# YOUR INSTRUCTIONS
Please copy the lines below exactly, from the first one through the line showing "def place(c, hd, z=0.0): return".

-- start of DATA SEGMENT --

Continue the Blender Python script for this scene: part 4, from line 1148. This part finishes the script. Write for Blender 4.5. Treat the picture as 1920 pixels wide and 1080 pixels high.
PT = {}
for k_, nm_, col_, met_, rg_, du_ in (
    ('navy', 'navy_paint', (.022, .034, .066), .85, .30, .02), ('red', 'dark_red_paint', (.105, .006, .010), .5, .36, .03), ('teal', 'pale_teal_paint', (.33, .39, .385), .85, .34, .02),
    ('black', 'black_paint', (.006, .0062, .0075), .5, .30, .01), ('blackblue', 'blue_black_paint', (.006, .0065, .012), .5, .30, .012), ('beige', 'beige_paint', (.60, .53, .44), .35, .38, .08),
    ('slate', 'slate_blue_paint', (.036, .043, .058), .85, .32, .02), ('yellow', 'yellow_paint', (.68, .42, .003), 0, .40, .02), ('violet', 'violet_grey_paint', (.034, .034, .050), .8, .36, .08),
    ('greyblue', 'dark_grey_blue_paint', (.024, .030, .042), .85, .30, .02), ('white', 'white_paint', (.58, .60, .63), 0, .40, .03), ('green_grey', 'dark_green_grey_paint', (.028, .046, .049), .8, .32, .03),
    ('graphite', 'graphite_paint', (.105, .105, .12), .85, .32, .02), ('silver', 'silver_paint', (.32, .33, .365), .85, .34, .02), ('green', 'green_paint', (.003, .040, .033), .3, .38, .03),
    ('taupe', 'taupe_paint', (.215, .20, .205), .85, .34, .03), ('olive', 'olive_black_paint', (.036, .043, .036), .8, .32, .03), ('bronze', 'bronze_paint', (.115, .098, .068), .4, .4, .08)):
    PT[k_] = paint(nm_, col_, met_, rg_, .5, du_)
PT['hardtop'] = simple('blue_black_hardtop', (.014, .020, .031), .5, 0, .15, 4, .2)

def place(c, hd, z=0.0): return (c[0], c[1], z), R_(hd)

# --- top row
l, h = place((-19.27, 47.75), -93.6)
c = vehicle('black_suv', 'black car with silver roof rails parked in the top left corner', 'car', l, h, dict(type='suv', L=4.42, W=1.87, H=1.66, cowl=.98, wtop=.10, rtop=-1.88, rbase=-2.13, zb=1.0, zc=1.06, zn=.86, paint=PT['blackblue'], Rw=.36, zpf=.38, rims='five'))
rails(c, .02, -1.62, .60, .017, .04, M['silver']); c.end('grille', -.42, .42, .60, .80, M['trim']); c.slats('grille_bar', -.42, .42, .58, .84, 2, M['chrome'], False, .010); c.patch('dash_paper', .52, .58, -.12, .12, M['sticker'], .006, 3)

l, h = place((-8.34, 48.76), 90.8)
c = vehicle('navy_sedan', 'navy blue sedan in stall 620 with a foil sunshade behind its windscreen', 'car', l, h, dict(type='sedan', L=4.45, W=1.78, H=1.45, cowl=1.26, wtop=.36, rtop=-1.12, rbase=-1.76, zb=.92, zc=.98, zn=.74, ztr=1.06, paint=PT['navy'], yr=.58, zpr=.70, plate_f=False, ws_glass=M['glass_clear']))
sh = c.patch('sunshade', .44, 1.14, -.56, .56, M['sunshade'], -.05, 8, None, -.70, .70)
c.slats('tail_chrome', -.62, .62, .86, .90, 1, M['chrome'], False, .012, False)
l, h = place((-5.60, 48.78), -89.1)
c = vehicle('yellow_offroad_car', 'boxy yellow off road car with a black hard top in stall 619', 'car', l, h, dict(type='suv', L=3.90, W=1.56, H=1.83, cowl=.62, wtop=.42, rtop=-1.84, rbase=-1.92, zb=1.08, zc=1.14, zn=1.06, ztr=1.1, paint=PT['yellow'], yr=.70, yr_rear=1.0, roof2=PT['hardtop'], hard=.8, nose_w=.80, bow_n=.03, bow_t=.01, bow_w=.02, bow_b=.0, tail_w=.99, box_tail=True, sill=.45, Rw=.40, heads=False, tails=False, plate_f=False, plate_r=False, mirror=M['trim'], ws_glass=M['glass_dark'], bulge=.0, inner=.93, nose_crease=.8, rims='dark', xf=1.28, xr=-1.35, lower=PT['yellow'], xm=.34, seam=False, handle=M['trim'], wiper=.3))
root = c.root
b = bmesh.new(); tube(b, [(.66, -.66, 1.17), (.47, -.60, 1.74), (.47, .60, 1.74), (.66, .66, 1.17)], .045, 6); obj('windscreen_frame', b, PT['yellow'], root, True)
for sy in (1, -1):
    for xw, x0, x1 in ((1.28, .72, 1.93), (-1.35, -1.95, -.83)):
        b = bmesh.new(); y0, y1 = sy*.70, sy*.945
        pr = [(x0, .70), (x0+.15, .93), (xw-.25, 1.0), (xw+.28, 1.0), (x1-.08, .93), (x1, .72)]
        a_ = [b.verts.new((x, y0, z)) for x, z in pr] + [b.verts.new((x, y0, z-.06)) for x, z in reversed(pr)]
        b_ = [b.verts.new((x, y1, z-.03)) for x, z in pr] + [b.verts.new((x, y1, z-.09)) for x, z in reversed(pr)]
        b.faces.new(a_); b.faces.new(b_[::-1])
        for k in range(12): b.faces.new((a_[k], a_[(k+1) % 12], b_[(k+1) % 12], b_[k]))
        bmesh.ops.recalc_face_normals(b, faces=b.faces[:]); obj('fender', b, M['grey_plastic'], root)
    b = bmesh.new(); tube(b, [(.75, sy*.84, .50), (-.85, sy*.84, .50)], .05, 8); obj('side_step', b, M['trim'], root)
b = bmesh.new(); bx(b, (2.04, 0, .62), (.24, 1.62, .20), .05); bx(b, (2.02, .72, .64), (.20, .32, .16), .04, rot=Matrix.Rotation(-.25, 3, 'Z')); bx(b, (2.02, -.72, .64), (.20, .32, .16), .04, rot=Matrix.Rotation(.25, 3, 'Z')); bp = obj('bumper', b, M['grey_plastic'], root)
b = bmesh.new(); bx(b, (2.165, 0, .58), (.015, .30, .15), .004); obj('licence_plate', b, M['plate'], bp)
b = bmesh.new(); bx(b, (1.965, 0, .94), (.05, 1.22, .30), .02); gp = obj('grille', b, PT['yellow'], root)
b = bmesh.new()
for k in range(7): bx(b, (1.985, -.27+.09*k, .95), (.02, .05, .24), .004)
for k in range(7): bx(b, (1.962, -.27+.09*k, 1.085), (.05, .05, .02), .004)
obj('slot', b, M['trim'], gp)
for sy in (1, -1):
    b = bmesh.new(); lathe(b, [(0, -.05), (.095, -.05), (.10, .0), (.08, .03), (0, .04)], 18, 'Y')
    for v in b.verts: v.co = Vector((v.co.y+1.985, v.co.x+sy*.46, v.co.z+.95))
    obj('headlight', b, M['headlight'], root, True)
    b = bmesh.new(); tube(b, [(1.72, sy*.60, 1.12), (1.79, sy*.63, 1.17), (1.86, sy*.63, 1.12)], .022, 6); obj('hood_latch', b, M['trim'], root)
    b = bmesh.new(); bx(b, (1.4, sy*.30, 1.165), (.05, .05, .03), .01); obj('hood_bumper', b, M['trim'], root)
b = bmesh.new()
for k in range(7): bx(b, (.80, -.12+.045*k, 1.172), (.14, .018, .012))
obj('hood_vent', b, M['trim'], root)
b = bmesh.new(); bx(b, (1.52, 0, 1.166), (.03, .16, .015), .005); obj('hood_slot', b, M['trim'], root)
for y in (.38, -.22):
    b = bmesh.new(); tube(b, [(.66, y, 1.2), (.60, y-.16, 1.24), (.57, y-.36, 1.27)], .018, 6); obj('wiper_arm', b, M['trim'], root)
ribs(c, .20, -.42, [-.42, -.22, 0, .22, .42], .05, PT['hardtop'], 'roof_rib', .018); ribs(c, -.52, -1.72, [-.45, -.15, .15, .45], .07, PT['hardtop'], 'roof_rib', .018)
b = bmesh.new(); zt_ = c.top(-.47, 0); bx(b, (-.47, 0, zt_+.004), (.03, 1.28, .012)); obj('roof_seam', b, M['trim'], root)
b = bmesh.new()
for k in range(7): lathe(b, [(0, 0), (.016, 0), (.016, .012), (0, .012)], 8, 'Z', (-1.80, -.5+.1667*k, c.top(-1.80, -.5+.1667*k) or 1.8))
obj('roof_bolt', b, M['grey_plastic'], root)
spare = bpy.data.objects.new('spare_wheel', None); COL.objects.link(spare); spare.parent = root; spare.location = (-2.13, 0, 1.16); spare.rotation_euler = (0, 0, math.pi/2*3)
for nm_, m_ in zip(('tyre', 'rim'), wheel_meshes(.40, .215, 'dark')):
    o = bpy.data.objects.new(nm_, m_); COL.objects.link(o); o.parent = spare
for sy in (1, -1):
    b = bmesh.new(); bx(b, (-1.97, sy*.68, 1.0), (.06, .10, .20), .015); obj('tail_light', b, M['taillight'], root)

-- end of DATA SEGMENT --

# THE RESULT
Continue the Blender Python script for this scene: part 4, from line 1148. This part finishes the script. Write for Blender 4.5. Treat the picture as 1920 pixels wide and 1080 pixels high.
PT = {}
for k_, nm_, col_, met_, rg_, du_ in (
    ('navy', 'navy_paint', (.022, .034, .066), .85, .30, .02), ('red', 'dark_red_paint', (.105, .006, .010), .5, .36, .03), ('teal', 'pale_teal_paint', (.33, .39, .385), .85, .34, .02),
    ('black', 'black_paint', (.006, .0062, .0075), .5, .30, .01), ('blackblue', 'blue_black_paint', (.006, .0065, .012), .5, .30, .012), ('beige', 'beige_paint', (.60, .53, .44), .35, .38, .08),
    ('slate', 'slate_blue_paint', (.036, .043, .058), .85, .32, .02), ('yellow', 'yellow_paint', (.68, .42, .003), 0, .40, .02), ('violet', 'violet_grey_paint', (.034, .034, .050), .8, .36, .08),
    ('greyblue', 'dark_grey_blue_paint', (.024, .030, .042), .85, .30, .02), ('white', 'white_paint', (.58, .60, .63), 0, .40, .03), ('green_grey', 'dark_green_grey_paint', (.028, .046, .049), .8, .32, .03),
    ('graphite', 'graphite_paint', (.105, .105, .12), .85, .32, .02), ('silver', 'silver_paint', (.32, .33, .365), .85, .34, .02), ('green', 'green_paint', (.003, .040, .033), .3, .38, .03),
    ('taupe', 'taupe_paint', (.215, .20, .205), .85, .34, .03), ('olive', 'olive_black_paint', (.036, .043, .036), .8, .32, .03), ('bronze', 'bronze_paint', (.115, .098, .068), .4, .4, .08)):
    PT[k_] = paint(nm_, col_, met_, rg_, .5, du_)
PT['hardtop'] = simple('blue_black_hardtop', (.014, .020, .031), .5, 0, .15, 4, .2)

def place(c, hd, z=0.0): return (c[0], c[1], z), R_(hd)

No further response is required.